Mayor Gavin Newsom, the San Francisco Municipal Transportation Agency (SFMTA) and the Department of the Environment joined the San Francisco taxi industry today to announce that 57 percent of the taxi fleet is comprised of hybrid or compressed natural gas (CNG) vehicles. There are 788 alternative fuel vehicles out of a total of 1,378 eligible vehicles. The CNG vehicles account for 131 of those and the hybrids account for 657.
“The clean taxi program shows that aggressive action is possible at the local level to make major reductions in carbon emissions,” said Mayor Newsom. “Today’s announcement reinforces our commitment to bringing these emissions to zero.”
In addition, less than two years after the City passed a law requiring taxi companies to reduce their greenhouse gas (GHG) emissions by 20 percent from 1990 levels by 2012, emissions from San Francisco taxis are now at 12 percent of 1990 levels. With only 8 percent in reductions remaining, the taxi companies are now more than halfway in meeting the 20 percent required by the legislation.
Phasing in hybrid electric and compressed natural gas (CNG) taxis into the taxi fleet has resulted in roughly 35,000 tons of GHG emissions savings each year, which is the same as reducing fuel consumption by 2.9 million gallons per year. That is equivalent to taking 4,700 regular passenger cars off of the road, or saving roughly $9.5 million dollars annually in fuel costs.
“The SFMTA is proud to continue the work begun by the industry and the Taxi Commission,” said Nathaniel P. Ford Sr., SFMTA Executive Director/CEO. “This collaboration is an important part of creating a comprehensive transportation system that is environmentally sustainable.”
This number of alternative fuel vehicles continues to rise because the hybrid and CNG vehicles, while contributing to cleaner air for San Francisco, are also very popular with taxi drivers. Although the fee charged to a taxi driver to take out an alternative fuel vehicle is a bit higher at $104.50 per 10-hour shift instead of $96.50 for a gasoline fueled vehicle, the savings in fuel costs are substantial. For example, gasoline for one shift is approximately $28 to $35, whereas filling up a hybrid vehicle after a shift costs about half of that, around $15. The hybrid vehicles provide an additional economic benefit to taxi companies in that they require less time and money for brake repairs. San Francisco’s hills require the Crown Victoria taxis to have their brakes changed about once a month. Hybrids can go six to eight months on a single set of brakes.

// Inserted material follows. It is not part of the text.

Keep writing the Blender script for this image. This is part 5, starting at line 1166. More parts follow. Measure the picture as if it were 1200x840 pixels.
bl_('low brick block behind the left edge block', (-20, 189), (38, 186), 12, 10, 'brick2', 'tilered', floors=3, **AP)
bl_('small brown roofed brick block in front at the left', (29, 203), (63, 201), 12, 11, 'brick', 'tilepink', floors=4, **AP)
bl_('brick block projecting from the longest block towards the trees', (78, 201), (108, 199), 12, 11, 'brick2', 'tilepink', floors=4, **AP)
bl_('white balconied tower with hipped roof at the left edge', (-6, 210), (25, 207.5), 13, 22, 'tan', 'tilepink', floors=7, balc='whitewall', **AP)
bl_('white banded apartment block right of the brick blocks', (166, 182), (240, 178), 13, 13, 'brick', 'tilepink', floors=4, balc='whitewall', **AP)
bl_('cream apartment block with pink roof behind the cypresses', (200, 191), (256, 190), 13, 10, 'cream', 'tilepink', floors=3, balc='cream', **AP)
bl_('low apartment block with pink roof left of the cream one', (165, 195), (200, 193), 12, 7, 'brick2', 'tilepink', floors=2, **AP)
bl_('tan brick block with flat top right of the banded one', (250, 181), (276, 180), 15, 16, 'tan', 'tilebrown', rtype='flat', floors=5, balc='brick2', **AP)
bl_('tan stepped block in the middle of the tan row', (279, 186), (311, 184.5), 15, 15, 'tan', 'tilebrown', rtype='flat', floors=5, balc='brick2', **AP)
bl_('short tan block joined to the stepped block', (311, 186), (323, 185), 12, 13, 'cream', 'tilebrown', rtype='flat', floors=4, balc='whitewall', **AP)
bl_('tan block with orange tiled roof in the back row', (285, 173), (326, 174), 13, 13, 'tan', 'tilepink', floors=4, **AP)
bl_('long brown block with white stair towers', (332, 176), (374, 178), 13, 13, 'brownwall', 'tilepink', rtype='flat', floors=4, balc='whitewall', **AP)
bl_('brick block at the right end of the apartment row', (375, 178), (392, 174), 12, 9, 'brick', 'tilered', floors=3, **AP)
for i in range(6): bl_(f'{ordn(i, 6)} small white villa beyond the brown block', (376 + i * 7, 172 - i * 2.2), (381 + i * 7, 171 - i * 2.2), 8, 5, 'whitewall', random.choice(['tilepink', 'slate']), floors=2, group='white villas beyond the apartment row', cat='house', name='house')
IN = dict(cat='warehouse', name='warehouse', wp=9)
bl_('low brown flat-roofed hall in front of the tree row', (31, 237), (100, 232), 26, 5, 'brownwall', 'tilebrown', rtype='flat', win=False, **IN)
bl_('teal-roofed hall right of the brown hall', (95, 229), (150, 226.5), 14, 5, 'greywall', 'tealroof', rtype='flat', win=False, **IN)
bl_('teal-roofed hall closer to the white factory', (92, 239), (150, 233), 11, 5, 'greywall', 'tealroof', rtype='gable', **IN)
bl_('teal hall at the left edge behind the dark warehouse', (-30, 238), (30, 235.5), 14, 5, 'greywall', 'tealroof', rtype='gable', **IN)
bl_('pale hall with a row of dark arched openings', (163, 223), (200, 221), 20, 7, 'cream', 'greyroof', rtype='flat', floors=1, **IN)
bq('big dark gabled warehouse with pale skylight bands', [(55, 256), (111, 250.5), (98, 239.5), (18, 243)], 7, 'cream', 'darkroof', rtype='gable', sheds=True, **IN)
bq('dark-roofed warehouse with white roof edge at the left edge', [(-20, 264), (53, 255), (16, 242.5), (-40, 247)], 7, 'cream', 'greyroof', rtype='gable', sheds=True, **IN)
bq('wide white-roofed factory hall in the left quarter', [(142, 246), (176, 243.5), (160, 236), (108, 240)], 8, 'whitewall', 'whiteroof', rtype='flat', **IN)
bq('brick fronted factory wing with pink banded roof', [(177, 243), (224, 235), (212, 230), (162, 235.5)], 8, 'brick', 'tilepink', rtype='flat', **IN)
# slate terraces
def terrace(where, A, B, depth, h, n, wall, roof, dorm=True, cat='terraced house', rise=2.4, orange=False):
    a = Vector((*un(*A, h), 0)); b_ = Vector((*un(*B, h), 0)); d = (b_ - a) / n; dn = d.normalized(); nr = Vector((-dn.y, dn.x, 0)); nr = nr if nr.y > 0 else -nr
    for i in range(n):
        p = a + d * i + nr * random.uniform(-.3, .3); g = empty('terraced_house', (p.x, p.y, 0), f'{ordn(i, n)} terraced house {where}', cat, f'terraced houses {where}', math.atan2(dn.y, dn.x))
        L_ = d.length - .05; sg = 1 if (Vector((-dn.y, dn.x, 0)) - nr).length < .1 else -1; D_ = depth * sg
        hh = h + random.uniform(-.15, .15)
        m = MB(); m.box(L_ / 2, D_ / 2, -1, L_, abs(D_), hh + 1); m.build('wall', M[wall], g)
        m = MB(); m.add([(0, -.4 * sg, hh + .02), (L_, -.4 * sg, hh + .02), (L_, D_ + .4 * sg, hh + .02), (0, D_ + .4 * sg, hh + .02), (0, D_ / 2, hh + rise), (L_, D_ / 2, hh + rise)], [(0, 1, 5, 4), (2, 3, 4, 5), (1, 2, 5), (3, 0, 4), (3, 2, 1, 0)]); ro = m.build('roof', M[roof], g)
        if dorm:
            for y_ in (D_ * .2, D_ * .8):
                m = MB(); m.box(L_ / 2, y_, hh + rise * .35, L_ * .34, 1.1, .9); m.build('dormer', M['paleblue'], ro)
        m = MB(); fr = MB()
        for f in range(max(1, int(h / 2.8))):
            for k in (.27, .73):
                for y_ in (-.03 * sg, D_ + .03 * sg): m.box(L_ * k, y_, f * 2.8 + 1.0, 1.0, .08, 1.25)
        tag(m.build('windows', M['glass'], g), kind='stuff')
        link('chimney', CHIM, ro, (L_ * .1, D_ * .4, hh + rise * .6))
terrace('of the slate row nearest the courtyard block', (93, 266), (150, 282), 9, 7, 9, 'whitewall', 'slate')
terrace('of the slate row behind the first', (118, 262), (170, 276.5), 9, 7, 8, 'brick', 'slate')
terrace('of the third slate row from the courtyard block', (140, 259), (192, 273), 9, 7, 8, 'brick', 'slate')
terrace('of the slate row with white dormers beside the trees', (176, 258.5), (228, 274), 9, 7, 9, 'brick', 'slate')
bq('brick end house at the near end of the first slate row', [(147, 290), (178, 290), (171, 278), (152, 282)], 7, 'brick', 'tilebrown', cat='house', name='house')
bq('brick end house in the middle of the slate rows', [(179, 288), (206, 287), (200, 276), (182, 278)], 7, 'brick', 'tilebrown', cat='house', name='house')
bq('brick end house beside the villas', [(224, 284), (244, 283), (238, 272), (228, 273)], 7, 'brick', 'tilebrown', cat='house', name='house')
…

The gradual and flexible nature of the clean taxi program facilitated its success. The program was accompanied by economic incentives from the City to vehicle purchasers in the form of grant subsidies and gate fee increases for alternative fuel vehicles. The SFMTA has continued the work of the former Taxi Commission in coordination with the Department of the Environment to encourage companies to purchase alternative fuel vehicles by providing a Clean Air Taxi Grant incentive. Grants of $2,000 per new alternative fuel vehicle are available to purchasers on a first come-first served basis. The SFMTA merged with the Taxi Commission in March 2009 and will oversee the ongoing upgrade of the San Francisco taxi fleet.
“Innovative solutions like the clean taxi program will keep San Francisco beautiful,” said David Assmann, SF Environment Acting Director. “By working in concert with the industry, San Francisco has created a program that gets results.”
San Francisco currently has 1,474 taxis in service. Of these, 96 are ramp taxi vehicles that are not subject to clean air vehicle requirements due to the lack of good alternative fuel wheelchair accessible vans available on the market. San Francisco taxi vehicles typically have about a four year useful life and must be taken out of service once they have reached 350,000 miles.
The clean taxi ordinance was drafted in 2007 and originally published as Police Code Section 1135.3. The SFMTA re-enacted the requirement as Transportation Code, Division II, Sections 1106(m) (emissions reductions) and 1114(e)(9)(A) (annual reporting requirement). The next report from taxi companies on their plans for vehicle upgrades going forward is due June 1.